After her family moved to San Francisco, California in the early 1900s, she became a journalist. She moved to New York City in 1903 to work as a theatre critic for Leslie's Illustrated Weekly, which published over 250 of her articles over a nine-year period. She became interested in aviation in 1910, when she attended the Belmont Park International Aviation Tournament on Long Island, New York and met Matilde Moisant and her brother John, a well-known American aviator and operator of a flight school. On August 1, 1911, Quimby took her pilot's test and became the first U.S. woman to earn a pilot's certificate. Matilde Moisant soon followed and became the nation's second certified female pilot.

In 1911 Quimby authored five screenplays that were made into silent film shorts by Biograph Studios. All five of the romance films were directed by director D.W. Griffith with stars such as Florence La Badie, Wilfred Lucas, and Blanche Sweet. She had a small role in one other movie.
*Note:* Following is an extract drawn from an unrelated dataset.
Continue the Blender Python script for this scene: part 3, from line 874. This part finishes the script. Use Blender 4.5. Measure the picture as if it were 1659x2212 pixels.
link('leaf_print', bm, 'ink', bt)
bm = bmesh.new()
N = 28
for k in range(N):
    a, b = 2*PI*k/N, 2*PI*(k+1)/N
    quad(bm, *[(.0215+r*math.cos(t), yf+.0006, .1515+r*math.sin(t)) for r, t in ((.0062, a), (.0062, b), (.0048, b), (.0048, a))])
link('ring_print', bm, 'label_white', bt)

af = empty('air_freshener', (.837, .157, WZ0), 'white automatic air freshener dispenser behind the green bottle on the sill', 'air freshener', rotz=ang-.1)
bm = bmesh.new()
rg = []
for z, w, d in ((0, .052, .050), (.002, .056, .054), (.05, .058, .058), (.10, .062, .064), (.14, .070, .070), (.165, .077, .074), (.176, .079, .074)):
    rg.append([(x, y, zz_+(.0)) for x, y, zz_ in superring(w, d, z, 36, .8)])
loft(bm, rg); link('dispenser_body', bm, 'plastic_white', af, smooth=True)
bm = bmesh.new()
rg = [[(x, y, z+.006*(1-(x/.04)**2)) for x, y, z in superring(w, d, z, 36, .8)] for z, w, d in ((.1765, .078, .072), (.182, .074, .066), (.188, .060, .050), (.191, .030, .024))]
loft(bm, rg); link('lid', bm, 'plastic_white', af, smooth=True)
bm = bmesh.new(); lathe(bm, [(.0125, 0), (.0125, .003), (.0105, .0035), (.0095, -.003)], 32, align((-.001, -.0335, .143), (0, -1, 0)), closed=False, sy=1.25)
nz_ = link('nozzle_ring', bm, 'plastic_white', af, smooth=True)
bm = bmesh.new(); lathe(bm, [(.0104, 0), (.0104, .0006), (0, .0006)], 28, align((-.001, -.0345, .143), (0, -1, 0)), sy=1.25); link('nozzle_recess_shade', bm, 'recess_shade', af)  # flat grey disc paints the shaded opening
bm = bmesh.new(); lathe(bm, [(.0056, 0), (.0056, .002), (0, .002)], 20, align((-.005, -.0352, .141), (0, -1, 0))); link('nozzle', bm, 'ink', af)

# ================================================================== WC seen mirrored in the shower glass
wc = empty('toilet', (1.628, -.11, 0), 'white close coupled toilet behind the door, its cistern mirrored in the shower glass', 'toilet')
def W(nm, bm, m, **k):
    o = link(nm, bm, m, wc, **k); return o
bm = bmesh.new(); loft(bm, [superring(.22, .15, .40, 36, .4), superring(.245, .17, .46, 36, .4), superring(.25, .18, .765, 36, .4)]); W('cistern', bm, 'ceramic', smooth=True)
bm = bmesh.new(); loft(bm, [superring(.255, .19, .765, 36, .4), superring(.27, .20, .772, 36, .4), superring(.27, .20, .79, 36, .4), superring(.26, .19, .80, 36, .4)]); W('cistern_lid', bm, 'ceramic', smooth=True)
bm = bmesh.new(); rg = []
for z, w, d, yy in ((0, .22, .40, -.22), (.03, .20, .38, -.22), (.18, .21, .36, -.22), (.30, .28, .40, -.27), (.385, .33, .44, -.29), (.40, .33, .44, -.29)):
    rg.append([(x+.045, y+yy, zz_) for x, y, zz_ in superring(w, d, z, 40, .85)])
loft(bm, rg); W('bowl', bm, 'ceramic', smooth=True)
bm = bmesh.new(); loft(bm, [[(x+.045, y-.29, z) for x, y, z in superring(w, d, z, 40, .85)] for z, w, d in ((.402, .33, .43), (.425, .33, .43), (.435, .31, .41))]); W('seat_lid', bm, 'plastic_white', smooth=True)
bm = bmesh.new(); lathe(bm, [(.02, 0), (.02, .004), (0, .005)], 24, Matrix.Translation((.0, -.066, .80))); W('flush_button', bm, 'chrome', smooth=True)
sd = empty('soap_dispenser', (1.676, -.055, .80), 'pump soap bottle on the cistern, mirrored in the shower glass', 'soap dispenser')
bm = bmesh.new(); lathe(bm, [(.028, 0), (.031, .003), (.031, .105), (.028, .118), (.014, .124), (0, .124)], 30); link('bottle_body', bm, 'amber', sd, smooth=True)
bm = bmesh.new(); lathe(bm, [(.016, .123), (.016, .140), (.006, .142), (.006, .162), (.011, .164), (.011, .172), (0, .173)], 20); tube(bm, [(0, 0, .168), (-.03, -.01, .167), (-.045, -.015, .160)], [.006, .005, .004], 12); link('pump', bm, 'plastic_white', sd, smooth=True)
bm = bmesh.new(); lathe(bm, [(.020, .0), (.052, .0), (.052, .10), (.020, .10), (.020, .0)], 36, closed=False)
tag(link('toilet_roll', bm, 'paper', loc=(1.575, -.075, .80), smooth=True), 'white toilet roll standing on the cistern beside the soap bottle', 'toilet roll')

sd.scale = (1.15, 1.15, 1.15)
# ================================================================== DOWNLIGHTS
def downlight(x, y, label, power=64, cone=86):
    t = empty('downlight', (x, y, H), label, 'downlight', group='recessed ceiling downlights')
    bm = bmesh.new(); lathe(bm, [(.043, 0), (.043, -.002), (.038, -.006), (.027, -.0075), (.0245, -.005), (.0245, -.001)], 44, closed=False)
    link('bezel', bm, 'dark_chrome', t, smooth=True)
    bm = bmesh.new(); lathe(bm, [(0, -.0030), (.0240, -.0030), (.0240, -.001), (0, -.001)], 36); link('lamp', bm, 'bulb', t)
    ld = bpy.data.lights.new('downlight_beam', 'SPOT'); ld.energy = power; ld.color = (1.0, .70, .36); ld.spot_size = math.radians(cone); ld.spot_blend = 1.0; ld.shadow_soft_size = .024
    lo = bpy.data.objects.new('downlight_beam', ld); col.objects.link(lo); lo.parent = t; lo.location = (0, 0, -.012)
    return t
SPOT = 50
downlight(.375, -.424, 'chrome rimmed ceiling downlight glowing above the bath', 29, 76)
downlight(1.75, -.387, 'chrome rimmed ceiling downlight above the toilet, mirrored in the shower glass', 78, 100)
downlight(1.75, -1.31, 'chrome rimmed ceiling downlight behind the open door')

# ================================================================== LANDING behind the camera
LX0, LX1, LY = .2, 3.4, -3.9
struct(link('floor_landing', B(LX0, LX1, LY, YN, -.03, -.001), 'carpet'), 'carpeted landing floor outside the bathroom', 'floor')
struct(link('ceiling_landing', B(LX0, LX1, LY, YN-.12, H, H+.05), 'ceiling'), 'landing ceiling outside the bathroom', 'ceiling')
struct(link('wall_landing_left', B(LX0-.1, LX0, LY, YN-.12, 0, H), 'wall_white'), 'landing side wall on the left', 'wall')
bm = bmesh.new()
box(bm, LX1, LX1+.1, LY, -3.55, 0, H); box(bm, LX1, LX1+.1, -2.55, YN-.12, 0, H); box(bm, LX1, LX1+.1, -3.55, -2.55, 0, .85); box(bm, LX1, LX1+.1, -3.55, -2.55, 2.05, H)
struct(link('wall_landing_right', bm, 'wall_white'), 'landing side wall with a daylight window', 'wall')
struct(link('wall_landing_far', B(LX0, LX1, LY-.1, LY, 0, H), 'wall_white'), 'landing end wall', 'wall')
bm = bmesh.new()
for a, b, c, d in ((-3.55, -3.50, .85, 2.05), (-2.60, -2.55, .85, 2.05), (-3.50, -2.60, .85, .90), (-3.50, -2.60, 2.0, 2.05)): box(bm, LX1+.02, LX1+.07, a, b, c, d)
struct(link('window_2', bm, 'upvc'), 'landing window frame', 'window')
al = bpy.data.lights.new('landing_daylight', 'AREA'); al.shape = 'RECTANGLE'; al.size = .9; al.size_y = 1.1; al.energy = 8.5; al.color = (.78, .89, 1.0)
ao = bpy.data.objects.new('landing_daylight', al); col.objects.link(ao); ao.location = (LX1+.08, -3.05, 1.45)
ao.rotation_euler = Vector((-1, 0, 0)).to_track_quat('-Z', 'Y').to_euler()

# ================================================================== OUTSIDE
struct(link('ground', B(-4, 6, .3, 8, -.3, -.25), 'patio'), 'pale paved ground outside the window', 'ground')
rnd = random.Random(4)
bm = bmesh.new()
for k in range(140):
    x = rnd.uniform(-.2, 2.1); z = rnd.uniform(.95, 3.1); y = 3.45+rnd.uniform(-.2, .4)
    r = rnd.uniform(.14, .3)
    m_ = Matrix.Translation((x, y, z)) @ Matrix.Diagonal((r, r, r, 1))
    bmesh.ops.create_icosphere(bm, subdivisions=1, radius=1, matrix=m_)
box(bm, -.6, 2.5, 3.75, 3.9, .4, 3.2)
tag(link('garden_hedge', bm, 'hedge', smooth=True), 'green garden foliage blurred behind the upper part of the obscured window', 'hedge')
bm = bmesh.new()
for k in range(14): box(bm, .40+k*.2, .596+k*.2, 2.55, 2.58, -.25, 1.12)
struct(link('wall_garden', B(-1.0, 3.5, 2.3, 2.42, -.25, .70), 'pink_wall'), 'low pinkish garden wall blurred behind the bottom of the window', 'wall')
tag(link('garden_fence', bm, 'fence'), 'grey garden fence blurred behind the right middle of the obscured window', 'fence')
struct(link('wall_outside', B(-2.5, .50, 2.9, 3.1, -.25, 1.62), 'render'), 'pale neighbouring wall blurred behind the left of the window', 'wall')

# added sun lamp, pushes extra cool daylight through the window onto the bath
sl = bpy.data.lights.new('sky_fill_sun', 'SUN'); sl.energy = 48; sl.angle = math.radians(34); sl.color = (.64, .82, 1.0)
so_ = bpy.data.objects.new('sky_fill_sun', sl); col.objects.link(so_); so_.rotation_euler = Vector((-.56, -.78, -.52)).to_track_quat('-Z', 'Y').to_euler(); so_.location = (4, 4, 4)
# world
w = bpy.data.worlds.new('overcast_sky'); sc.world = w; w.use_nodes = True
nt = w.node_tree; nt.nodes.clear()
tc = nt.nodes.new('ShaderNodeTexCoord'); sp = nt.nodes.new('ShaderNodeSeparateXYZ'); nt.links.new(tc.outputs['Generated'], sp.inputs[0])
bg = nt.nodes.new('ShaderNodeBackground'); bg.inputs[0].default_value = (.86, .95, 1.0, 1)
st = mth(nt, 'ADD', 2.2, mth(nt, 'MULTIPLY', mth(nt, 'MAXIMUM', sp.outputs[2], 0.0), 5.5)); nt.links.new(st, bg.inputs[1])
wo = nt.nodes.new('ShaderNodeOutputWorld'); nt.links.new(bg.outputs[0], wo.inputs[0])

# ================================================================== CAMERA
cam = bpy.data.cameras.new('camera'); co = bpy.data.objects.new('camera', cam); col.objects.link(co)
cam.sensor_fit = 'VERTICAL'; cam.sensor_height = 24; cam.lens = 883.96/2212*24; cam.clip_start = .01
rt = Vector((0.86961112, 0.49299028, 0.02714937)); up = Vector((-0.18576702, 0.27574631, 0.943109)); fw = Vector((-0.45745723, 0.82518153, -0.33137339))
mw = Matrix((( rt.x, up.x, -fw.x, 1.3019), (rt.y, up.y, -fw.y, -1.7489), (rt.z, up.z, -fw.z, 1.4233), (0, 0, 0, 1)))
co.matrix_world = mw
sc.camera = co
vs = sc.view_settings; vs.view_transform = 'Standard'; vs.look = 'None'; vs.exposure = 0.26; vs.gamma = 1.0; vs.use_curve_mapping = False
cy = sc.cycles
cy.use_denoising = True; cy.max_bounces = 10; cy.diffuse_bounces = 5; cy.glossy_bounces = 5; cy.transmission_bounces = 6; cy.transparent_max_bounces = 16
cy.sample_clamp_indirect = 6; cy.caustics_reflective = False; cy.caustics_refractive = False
The Vin Fiz Company, a division of Armour Meat Packing Plant of Chicago, recruited Harriet as the spokesperson for the new grape soda, Vin Fiz, after Calbraith Perry Rodgers' death in April 1912. Her distinctive purple aviatrix uniform and image graced many of the advertising pieces of the day.

On April 16, 1912, Quimby took off from Dover, England, en route to Calais, France and made the flight in 59 minutes, landing about 25 miles (40 km) from Calais on a beach in Hardelot-Plage, Pas-de-Calais. She had become the first woman to fly the English Channel. Her accomplishment received little media attention, as the sinking of the RMS Titanic on April 15 (the day before) upstaged her feat.

On July 1, 1912 Quimby flew in the Third Annual Boston Aviation Meet at Squantum, Massachusetts. William Willard (the event's organizer) was a passenger in her brand-new two-seat Bleriot monoplane. At an altitude of 1500 feet the aircraft unexpectedly pitched forward for reasons still unknown. Both Willard and Quimby were ejected and fell to their deaths, while the plane "glided down and lodged itself in the mud."

Harriet Quimby was buried in the Woodlawn Cemetery in The Bronx, New York. The following year her remains were moved to the Kensico Cemetery in Valhalla, New York.

Legacy

The Old Rhinebeck Aerodrome's restored and flyable Anzani-powered Blériot XI, which bears the Blériot factory's serial number 56, and the still-current registration number N60094, could possibly be the aircraft that Quimby was flying in 1912 during the Boston Aviation Meet. The previously wrecked aircraft that is now flying at Old Rhinebeck was found stored in a barn in Laconia, New Hampshire in the 1960s and fully restored to flying condition, most likely by Cole Palen, ORA's founder.

A 1991 United States airmail postage stamp featured Quimby. She is memorialized in two official Michigan historical markers, one in Coldwater, and one at her birthplace in Manistee County, Michigan.